BEPS yang dimaksud adalah base erosion and profit shifting atau erosi basis pajak domestik dan pengalihan laba. Fenomena itu terjadi ketika perusahaan multinasional mengeksploitasi kesenjangan dan ketidaksesuaian antara sistem pajak berbagai negara dengan mengalihkan” laba dari yurisdiksi dengan pajak yang lebih tinggi ke yurisdiksi dengan pajak yang lebih rendah.
Dengan ini, perusahaan tidak membayar pajak ke negara yang menghasilkan pendapatan. Walhasil, basis pajak terkikis dari yurisdiksi dengan pajak yang lebih tinggi, sehingga pendapatan pajak berkurang dan negara dirugikan.
Menurut OECD, negara-negara berkembang menderita penggerusan basis pajak secara tidak proporsional, sebab memiliki ketergantungan yang lebih tinggi pada pajak penghasilan perusahaan. Organisasi itu mencatat praktik BEPS merugikan negara-negara sebesar 100-240 miliar dolar Amerika Serikat dalam bentuk pendapatan yang hilang setiap tahunnya, setara dengan 4-10 persen dari pendapatan pajak penghasilan perusahaan global.
Oleh karena itu, OECD mengundang negara-negara untuk bergabung dalam kerangka inklusif guna mendorong perpajakan yang setara dan menerapkan aturan menghindari BEPS. Indonesia termasuk salah satu negara yang tergabung dalam kerangka tersebut, dengan 147 anggota tercatat per 28 Mei 2024.
Berdasarkan ketentuan STTR yang baru diteken Sri Mulyani, pembayaran intragrup harus dikenakan pajak bertarif minimum sebesar 9 persen di negara atau yurisdiksi penerima pembayaran menjadi residen. Dalam hal tarif yang dikenakan kurang dari 9 persen, negara sumber dapat mengenakan pajak tambahan.
Pengenaan pajak tambahan STTR dilakukan setelah berakhirnya tahun pajak pembayaran dilakukan, mengingat ada ambang materialitas yang harus dipenuhi agar pembayaran tersebut berada dalam cakupan STTR.

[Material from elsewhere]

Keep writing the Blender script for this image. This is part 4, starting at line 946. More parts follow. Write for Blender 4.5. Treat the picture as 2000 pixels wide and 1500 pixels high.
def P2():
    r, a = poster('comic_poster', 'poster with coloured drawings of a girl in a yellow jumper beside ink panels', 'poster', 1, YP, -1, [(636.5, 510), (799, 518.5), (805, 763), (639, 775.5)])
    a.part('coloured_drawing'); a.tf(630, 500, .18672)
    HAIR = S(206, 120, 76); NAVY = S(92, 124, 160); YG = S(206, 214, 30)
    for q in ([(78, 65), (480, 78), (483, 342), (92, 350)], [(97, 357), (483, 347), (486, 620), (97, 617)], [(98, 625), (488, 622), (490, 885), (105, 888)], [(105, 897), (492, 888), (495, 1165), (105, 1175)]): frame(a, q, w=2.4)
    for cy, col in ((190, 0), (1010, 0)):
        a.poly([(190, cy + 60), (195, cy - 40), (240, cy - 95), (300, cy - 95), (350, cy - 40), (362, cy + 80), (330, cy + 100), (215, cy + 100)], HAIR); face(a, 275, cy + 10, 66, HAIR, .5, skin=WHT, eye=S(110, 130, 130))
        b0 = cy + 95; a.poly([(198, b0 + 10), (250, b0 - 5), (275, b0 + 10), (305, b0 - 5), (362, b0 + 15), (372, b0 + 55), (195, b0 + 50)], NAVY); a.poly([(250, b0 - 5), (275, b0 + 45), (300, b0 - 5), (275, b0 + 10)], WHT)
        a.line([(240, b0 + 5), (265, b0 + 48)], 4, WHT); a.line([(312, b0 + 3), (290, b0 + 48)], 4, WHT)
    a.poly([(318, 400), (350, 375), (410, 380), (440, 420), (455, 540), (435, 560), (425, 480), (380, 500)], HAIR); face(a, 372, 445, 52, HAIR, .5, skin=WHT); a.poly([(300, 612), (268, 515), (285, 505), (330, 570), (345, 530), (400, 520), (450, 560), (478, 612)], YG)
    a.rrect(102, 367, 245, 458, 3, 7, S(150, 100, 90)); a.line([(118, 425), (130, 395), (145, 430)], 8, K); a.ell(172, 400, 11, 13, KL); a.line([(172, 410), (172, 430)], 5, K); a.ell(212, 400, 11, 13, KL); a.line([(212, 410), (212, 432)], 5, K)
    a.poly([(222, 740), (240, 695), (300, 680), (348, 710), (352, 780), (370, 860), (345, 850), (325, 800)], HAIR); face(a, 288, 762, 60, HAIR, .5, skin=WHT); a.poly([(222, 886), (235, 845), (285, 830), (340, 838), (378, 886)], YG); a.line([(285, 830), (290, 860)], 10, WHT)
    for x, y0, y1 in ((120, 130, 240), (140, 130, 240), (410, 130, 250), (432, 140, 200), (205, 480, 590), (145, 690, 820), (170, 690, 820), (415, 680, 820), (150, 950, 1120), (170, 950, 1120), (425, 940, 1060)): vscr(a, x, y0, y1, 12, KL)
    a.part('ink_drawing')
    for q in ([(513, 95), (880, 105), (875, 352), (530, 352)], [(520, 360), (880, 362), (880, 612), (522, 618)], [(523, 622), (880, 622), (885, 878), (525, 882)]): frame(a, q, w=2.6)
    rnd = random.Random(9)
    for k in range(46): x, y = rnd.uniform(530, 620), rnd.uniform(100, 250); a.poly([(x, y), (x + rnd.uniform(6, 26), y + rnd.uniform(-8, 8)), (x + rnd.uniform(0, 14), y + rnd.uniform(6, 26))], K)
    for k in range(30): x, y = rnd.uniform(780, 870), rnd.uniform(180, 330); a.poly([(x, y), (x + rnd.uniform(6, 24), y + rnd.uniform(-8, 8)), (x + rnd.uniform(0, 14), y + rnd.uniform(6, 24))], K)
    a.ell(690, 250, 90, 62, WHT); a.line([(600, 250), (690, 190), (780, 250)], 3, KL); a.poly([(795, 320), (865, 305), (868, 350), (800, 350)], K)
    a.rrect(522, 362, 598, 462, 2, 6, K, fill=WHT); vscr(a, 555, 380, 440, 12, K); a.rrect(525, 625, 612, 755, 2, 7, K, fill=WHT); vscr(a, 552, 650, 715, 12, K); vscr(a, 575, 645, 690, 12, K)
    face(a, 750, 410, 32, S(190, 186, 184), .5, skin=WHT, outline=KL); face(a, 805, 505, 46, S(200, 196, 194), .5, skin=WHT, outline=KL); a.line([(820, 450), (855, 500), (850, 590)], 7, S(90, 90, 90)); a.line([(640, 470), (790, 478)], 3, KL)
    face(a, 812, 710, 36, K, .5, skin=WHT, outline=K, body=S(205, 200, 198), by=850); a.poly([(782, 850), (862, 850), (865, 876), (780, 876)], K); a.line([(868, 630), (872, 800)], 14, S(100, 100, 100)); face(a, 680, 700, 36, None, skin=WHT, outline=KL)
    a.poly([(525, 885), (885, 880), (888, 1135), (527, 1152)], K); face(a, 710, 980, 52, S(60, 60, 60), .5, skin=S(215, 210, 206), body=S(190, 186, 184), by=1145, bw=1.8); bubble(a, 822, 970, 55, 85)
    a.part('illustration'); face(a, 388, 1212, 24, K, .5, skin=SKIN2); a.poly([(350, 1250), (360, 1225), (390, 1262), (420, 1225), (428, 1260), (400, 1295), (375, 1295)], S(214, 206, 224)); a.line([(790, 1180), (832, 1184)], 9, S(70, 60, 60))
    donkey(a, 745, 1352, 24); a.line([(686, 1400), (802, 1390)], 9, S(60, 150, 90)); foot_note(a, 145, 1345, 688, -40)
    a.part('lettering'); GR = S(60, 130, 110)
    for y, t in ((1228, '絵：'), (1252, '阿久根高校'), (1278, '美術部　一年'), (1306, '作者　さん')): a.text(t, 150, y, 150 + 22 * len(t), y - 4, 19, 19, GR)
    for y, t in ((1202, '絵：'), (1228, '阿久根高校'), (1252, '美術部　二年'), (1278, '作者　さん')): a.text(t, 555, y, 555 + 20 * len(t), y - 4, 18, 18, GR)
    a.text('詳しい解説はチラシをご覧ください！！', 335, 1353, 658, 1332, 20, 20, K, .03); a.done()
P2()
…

Kementerian Keuangan berkata penandatanganan STTR berpotensi meningkatkan penerimaan pajak bagi Indonesia. Dalam hal pembayaran tertentu yang bersumber dari Indonesia dikenai pajak dengan tarif kurang dari 9 persen di negara atau yurisdiksi penerima pembayaran menjadi residen, Indonesia dapat mengenakan pajak tambahan. Instrumen STTR harus diratifikasi terlebih dahulu melalui penerbitan Peraturan Presiden (Perpres) agar dapat berlaku efektif secara domestik.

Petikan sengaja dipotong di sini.